Headline: INVISIBLE
WALLS OF MISTRUST SEPARATE US
Reporter: By Gregory Freeman - Column
Publication: ST.
LOUIS POST-DISPATCH
Last Printed: Sun. May 31, 1992
Section:
NEWS, Page: 4B, Edition: LATE FIVE STAR
WHEN IT COMES to race relations, how many of us really sit down and talk with people of other races about what we really think of them - or our thoughts about people of their race?
The question came to mind last week while sitting through a meeting last week. Post-Dispatch reporters and editors meet on a regular basis with black readers to discuss our coverage, why stories were covered the way they were and what the newspaper can do to improve its coverage of African-Americans.
During last week's
meeting, the discussion turned to the Rodney King verdict and the ensuing riots
in Los Angeles. One participant told us how the situation there had inspired
him to sit down one day over lunch with a Jewish man he had known for years.

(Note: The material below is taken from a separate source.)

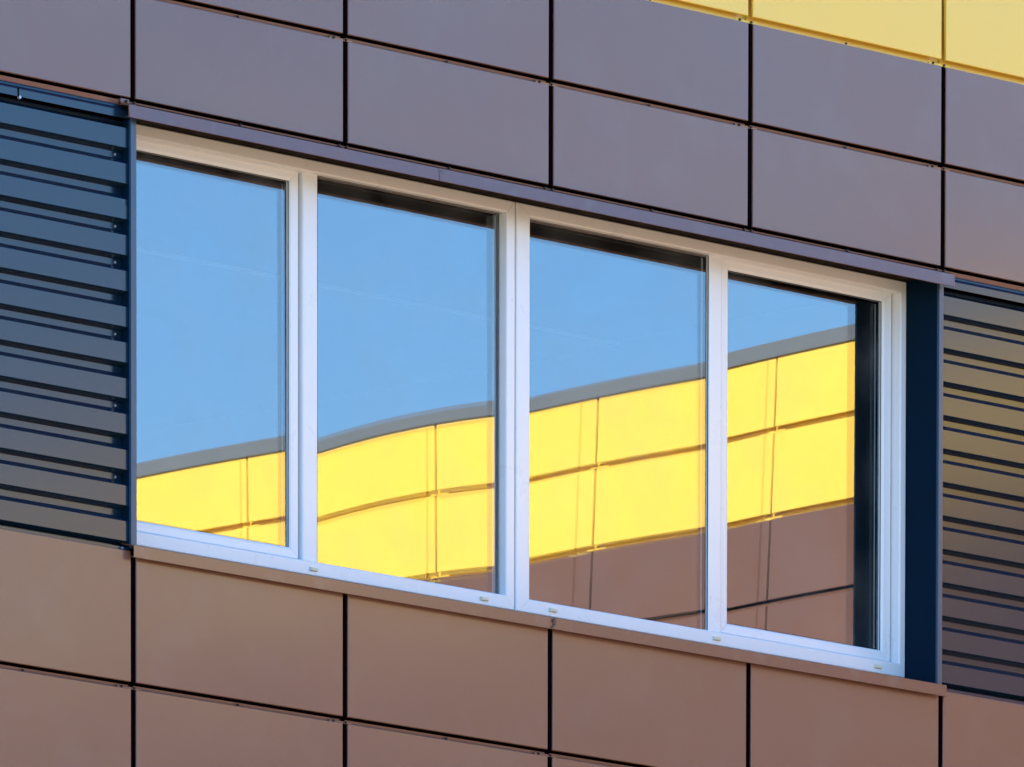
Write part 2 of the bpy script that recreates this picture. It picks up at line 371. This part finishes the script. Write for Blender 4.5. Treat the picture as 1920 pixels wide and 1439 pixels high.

The two decided to drop all pretenses, dispense with all the niceties and honestly
discuss what they felt about each other's people. The results were eye-opening.
The
Jewish man talked about how he was troubled because he believed that blacks
had been given rights and had not taken advantage of them. He said he was tremendously
bothered by blacks constantly killing one another.
The
black man discussed his problems with Jews in this country - how he felt that
Jews had been the key beneficiaries of this nation's civil rights movement,
not blacks, and how he believed that Jews now had abandoned blacks and had in
some cases become blacks' harshest critics.
The black man
told this group last week how much he and his friend learned from this experience.
He told of how each got an honest assessment of what the other thought of the
other's group. He told of how this conversation had brought the two closer together
as each realized that his views were stereotypical of an entire group but did
not really apply on an individual basis. He explained how the discussion made
him and his friend understand why each other felt as he did.
''We felt each other's pain, '' he said.
Why can't more people have conversations like these? Imagine what we could learn, and how we could help foster interpersonal relationships, if more of us engaged in these sorts of conversations?
For many people, the only place that they get together with people who are different from themselves is at work or at school. Because of that, of course, people are often reluctant to engage in really honest conversations out of fear that what they say will be taken out of context or because they simply don't want to rock the boat. We have to work and go to school with these people, for goodness sake. Why bring up these matters?
To be sure, there is a certain amount of risk in holding such conversations. If your point is taken the wrong way, the conversation could foster some resentment in the person with whom you're conversing.
But there are
good reasons behind holding such conversations. Discussions of this sort help
us to understand ourselves and to understand others. And they get us to look
at people as the individuals that we all are.
Suppose
this were done by thousands of people on a one-on-one basis? What if we could
sit down with people we know of different races and have honest discussions
- not heated arguments, mind you, but sensible discussions - about how we perceive
others? Just think of all that we could learn. We might not agree with one another's
positions, but we would open channels of communications and begin to realize
a great deal, both about ourselves and about others.
In Europe, the
Berlin Wall has been torn down. But here in America we continue to have invisible
walls that separate us, black from white, yellow from brown, rich from poor.
We've
lived here, side by side, for hundreds of years. It's sad that we've never really
taken the time to understand each other.
Why
should race continue to be such a major issue in this country? Why are feelings
on this issue so strong, on both sides of the fence? There are so many other
issues that need to be addressed. What can we do to get these issues of race
behind us?
One of the first
steps is to begin talking - and to try to understand. For from understanding
would surely come an easing of tensions that sometimes make us feel so contemptuous
of one another.
But
if I never understand why you feel as you do, and you never understand why I
feel as I do, we will never resolve our differences. And we'll never be able
to move on to the next pressing issue.
So
much can happen if we can just begin to feel each other's pain.